Private investment to build national fast-charging infrastructure and boost electric vehicle adoption

20 Feb 2019
Investment

Evie Networks, developers of a nationwide network of ultra-fast electric vehicle chargers, has received a major funding boost with a commitment of an additional $28M by its major shareholder, St Baker Energy Innovation Fund. Evie Networks is now the most heavily funded EV charging operator in Australia.

Announced shortly after Infrastructure Australia listed electric vehicle charging infrastructure as one of 29 High Priority Initiatives for Australia, the additional funding of Evie Networks will supercharge this nation-wide infrastructure rollout.

Infrastructure Australia’s report was the latest in a series of independent reports, including the recommendations of a Senate Select Committee, noting the lack of infrastructure as a major barrier to realising the benefits of electrifying Australia’s transportation system.

Evie Networks’ initial rollout is focused on highway coverage linking the major capital cities, which aligns with the findings of the recent Infrastructure Australia report.  Deployment is well progressed, with the first site on track to be operational by mid-2019.

“Our initial network of 42 ultra-fast electric vehicle chargers, which is the largest highway rollout planned in Australia to date, will open the door to long distance travel for electric vehicles by making charging more accessible,” Evie Networks CEO Chris Mills said.

“In addition, installing ultra-fast chargers at these highway locations provides drivers a charging experience similar in duration to refuelling a conventional combustion engine car.

“While Australia waits for strong policy, the private sector is leading the way.”

“An extensive, accessible charging network is an essential ingredient in the sustained uptake of electric vehicles. This network will give confidence to the auto manufacturers to import electric vehicle models to Australia, and with greater model availability comes more affordable vehicles.

“Therefore, increasing the number of chargers around Australia will make lower-cost models more available and practical, and this is the key to encouraging people to make the switch.”

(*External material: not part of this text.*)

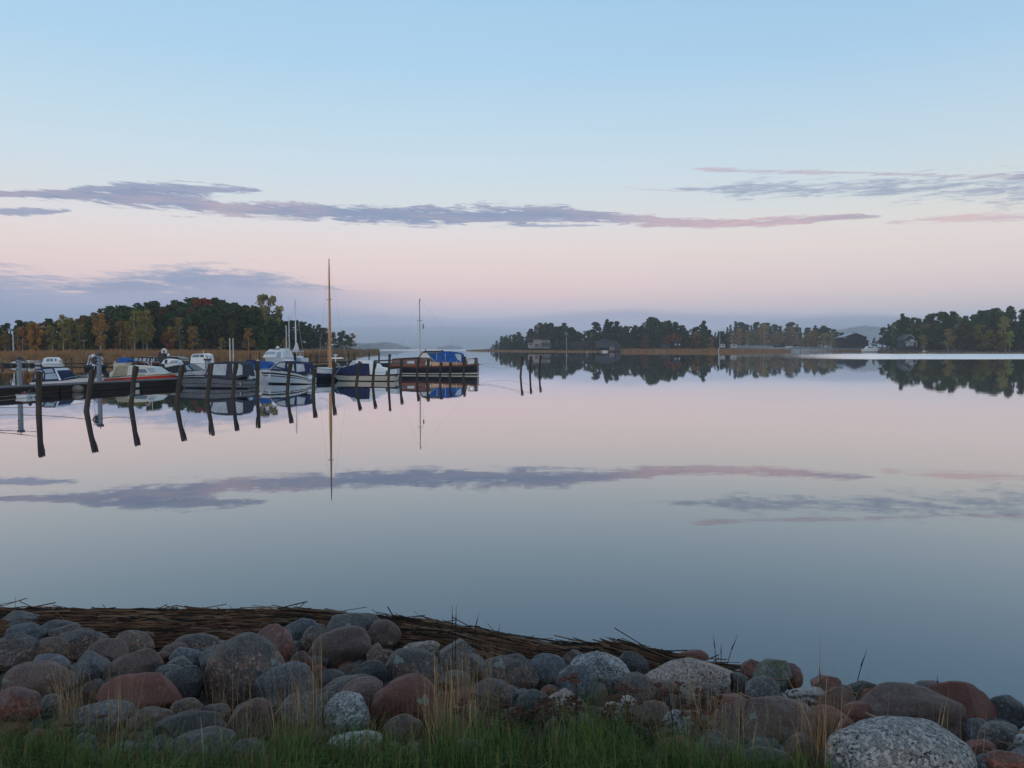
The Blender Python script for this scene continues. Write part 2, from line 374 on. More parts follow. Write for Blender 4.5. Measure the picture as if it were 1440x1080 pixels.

The St Baker Energy Innovation Fund founder Trevor St Baker said the EV industry had the potential to boost the Australian economy, enhance public health, and offer benefits to both consumers and businesses.

“A recent report by PricewaterhouseCoopers and the EV council has found the electrification of transport has potential to add $3 billion to GDP, create over 13,000 jobs and reduce emissions by 18 million tonnes,” Mr St Baker said.

“This future cannot be achieved without dedicated investment in education and infrastructure to advance our nation’s capabilities and spark forward-thinking change.

“We are preparing the next generation to drive this change, with the recent launch of the University of Queensland Tritium e-mobility fellowship. Tritium has achieved world recognition as a leader in EV fast charging development and manufacture, and this program will help to maintain this global leadership role in Australia, as well as accelerate awareness and progress in the industry.

“Clean energy is the future and is something that I expect Australians will embrace as we expand national EV charging facilities and infrastructure.”